## The request
In the listing that follows, retype every line from the first through the one containing "obj('tool_head', (v, f), M_HEAD, th2, smooth=False, bevel=0.003)". Pictures are to be left out.

## Supplied information
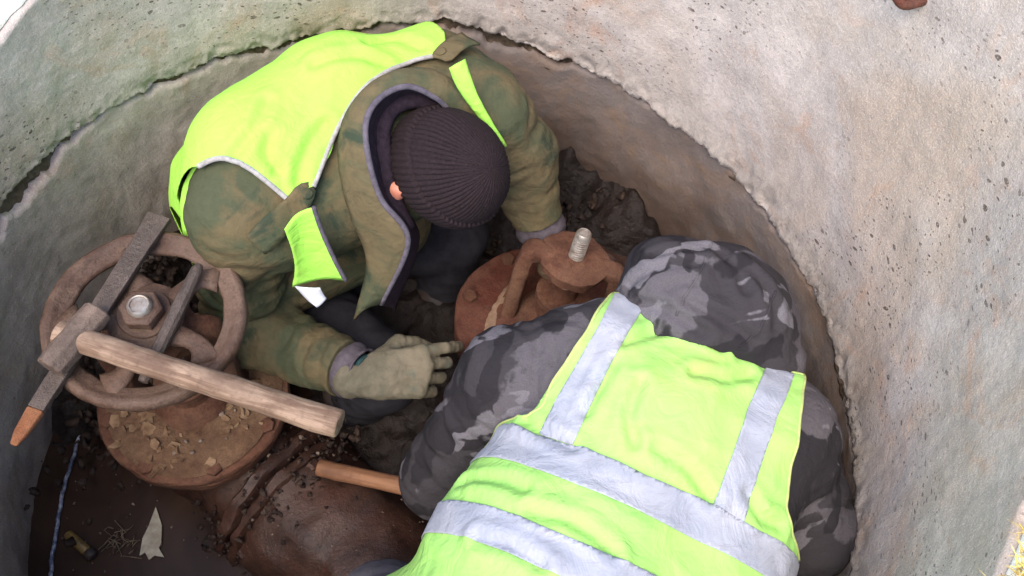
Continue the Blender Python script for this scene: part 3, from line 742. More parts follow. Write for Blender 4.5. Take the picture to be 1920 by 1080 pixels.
th2 = thing('hand_hammer', k0, 'tan wooden tool handle sticking out from under the grey sleeve over the pipe', 'hammer')
obj('tool_handle', (v, f), M_WOOD2, th2, bevel=0.003, auto=50)
v, f = tube([k1 + np.array([0.03, 0.06, 0.0]) * s for s in (-1, -0.9, 0.9, 1)], [0.018, 0.023, 0.023, 0.018], 8)
obj('tool_head', (v, f), M_HEAD, th2, smooth=False, bevel=0.003)

# ================================================================== THE TWO MEN
from mathutils.bvhtree import BVHTree
def bvh_of(V, F): return BVHTree.FromPolygons([Vector(v) for v in V], [tuple(int(i) for i in f) for f in F])
def hit(bvh, q):
    """bearing on the photograph -> point and normal on a cloth surface; with a third number: that distance instead"""
    p = at(q[0], q[1], q[2] if len(q) > 2 else 1.0)
    if len(q) > 2: return p, nrm(CAM_POS - p)
    h = bvh.ray_cast(Vector(CAM_POS), Vector(p - CAM_POS).normalized())
    if h[0] is None:                                     # bearing passes just beside the cloth: take its nearest point
        c = [bvh.find_nearest(Vector(at(q[0], q[1], d))) for d in np.linspace(1.05, 1.75, 36)]
        h = min(c, key=lambda r: r[3])
    return np.array(h[0]), np.array(h[1])
def tri_obj(name, V, T, mat, parent, solid=0.002):
    return obj(name, (V, T), mat, parent, solid=solid)
def sheet(name, left, right, mat, parent, n=16, m=10, bulge=0.006, thick=0.002, seed=0):
    """a hanging piece of cloth between two edges"""
    A = spline(left, n); B = spline(right, n); V = []
    for i in range(n):
        nn = nrm(np.cross(A[min(i + 1, n - 1)] - A[max(i - 1, 0)] + 1e-6, B[i] - A[i]));
        if nn[2] < 0: nn = -nn
        for j in range(m):
            t = j / (m - 1); V.append(A[i] * (1 - t) + B[i] * t + nn * bulge * math.sin(t * math.pi))
    V = np.array(V); V = V + np.array([0, 0, 1]) * (0.004 * fbm(V * 22 + seed, 3))[:, None]
    F = [(i * m + j, i * m + j + 1, (i + 1) * m + j + 1, (i + 1) * m + j) for i in range(n - 1) for j in range(m - 1)]
    return obj(name, (V, F), mat, parent, solid=thick)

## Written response
Continue the Blender Python script for this scene: part 3, from line 742. More parts follow. Write for Blender 4.5. Take the picture to be 1920 by 1080 pixels.
th2 = thing('hand_hammer', k0, 'tan wooden tool handle sticking out from under the grey sleeve over the pipe', 'hammer')
obj('tool_handle', (v, f), M_WOOD2, th2, bevel=0.003, auto=50)
v, f = tube([k1 + np.array([0.03, 0.06, 0.0]) * s for s in (-1, -0.9, 0.9, 1)], [0.018, 0.023, 0.023, 0.018], 8)
obj('tool_head', (v, f), M_HEAD, th2, smooth=False, bevel=0.003)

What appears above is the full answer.